* **Set exercise**
Up to and including the line that contains "rnd = random.Random(7)", write out each line of the material from its first line, exactly.

-- Start of Source data --

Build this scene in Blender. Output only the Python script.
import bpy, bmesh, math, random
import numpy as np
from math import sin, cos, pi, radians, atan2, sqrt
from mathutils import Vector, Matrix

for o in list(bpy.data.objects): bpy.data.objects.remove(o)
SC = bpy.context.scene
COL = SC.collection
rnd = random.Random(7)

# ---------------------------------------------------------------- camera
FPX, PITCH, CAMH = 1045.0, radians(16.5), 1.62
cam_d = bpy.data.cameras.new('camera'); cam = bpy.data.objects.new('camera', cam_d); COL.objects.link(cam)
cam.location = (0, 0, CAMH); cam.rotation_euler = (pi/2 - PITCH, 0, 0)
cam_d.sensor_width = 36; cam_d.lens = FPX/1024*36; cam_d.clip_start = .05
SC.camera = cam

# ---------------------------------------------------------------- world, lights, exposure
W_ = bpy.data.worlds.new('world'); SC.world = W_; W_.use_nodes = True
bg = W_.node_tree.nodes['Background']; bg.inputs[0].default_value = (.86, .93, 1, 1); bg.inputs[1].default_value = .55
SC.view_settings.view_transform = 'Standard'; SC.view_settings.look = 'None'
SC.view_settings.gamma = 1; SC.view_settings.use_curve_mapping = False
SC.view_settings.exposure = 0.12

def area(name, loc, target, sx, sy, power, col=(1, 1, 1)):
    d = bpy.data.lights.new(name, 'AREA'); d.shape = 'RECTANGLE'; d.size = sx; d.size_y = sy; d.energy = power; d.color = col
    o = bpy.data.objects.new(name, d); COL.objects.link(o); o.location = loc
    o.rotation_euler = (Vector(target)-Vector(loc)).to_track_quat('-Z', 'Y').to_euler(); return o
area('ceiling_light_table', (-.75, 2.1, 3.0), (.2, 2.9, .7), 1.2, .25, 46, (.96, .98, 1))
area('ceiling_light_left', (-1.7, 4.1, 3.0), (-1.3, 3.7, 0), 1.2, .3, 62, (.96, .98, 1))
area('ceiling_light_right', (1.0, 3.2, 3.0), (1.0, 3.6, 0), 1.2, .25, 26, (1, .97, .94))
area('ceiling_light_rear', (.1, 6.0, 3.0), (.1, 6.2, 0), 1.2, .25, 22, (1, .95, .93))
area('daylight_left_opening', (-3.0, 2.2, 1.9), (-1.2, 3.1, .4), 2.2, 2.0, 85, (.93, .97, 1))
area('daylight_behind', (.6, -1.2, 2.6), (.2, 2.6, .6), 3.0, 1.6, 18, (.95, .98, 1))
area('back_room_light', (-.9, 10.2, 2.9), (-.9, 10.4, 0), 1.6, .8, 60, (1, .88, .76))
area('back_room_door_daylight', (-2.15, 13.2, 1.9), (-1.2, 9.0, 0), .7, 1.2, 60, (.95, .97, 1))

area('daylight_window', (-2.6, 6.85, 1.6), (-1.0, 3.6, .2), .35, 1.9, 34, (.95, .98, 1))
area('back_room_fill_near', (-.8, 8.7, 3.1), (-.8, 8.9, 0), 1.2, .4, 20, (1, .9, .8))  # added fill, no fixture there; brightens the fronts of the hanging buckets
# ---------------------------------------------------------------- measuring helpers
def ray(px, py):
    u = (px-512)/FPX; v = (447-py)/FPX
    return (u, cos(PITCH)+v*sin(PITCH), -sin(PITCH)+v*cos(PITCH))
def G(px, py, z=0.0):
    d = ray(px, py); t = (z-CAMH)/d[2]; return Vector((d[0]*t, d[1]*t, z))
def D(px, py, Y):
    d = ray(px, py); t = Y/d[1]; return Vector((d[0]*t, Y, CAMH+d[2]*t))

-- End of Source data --

* **Written answer**
Build this scene in Blender. Output only the Python script.
import bpy, bmesh, math, random
import numpy as np
from math import sin, cos, pi, radians, atan2, sqrt
from mathutils import Vector, Matrix

for o in list(bpy.data.objects): bpy.data.objects.remove(o)
SC = bpy.context.scene
COL = SC.collection
rnd = random.Random(7)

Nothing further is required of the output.